Government forces local authority to hand over £1 million site to 'Sikh ethos free school'

Posted: Tue, 16 Dec 2014

Government forces local authority to hand over £1 million site to 'Sikh ethos free school'

Leeds City Council has been ordered to hand over a former primary school site worth almost £1 million to enable an undersubscribed Sikh free school to relocate.

Leeds was considering plans to use the former primary school site as the premises for a new special needs school, but the Department for Education has ordered the site to be transferred to the Khalsa Education Trust for free.

The Trust in question runs the undersubscribed Khalsa Science Academy, a Sikh-ethos free school. The Academy has 10 spare places at present and, according to the Yorkshire Post, out of the 12 Leeds pupils in the academy's reception class just three had chosen the Sikh academy as their first preference school.
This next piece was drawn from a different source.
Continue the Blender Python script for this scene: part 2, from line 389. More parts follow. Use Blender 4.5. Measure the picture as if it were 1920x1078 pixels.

The academy is currently based in temporary premises and hopes a permanent location will allow it to attract more pupils.

Regardless of the lack of demand for the school and despite huge pressure on school places locally, the Department for Education is using its powers under the Academies Act 2010 to force the council, which owns the site, to hand over the property. The Department will not compensate Leeds City Council for the loss.

Lord Nash, the Parliamentary Under Secretary of State for Schools, says the move will have a positive impact on community relations. In a letter to the council, Nash wrote that any "negative effect" on special needs pupils is "outweighed by the benefits of providing greater choice for parents who may be seeking a Sikh ethos education."

Concerns have been expressed locally that the site will now be used to house a very small number of students, many of whom did not opt for a Sikh ethos school in the first place.

Local councillors say that demand for the Sikh-ethos school is demonstrably low in the area. One councillor said: "we are concerned with providing school places in the areas of greatest need and Khalsa's numbers so far give us cause for concern."

Mark Rudd, a local school governor who contacted the National Secular Society (NSS), said: "Given the shortage of school places in the area this is a patently ridiculous and politically driven decision from the very top of government."

Another Leeds school, in this case a Jewish free school, attracted just 8 pupils when it opened with "state-of-the-art" facilities earlier his year. Only 11 are thought to have joined since. The government had provided £3 million to open the school. According to the Yorkshire Evening Post the school "has fewer children across two year groups than many secondary schools have in a single class."

NSS campaigns manager Stephen Evans, said: "It beggars belief that the government has ordered that the land be given over to a faith based school where there appears to be little demand for one. The decision appears to be ideologically driven and makes a mockery of the government's localism agenda. Once again we see the wishes of religious organisations placed above the very real needs of children and families. Where school places are needed, they should be created in inclusive secular schools – not faith based schools that have the effect of dividing local children along both religious and ethnic lines."

In 2013 a site for another Sikh faith school in South Buckinghamshire village of Stoke Poges was purchased by the DfE for a reported £4.5m. The Khalsa Secondary School is now the subject of a legal dispute concerning Eric Pickles' decision to grant approval for the use of site for school despite objections from the Parish Council and local residents.

The school caused controversy earlier this year after children were allocated places at the undersubscribed school against the wishes of their parents.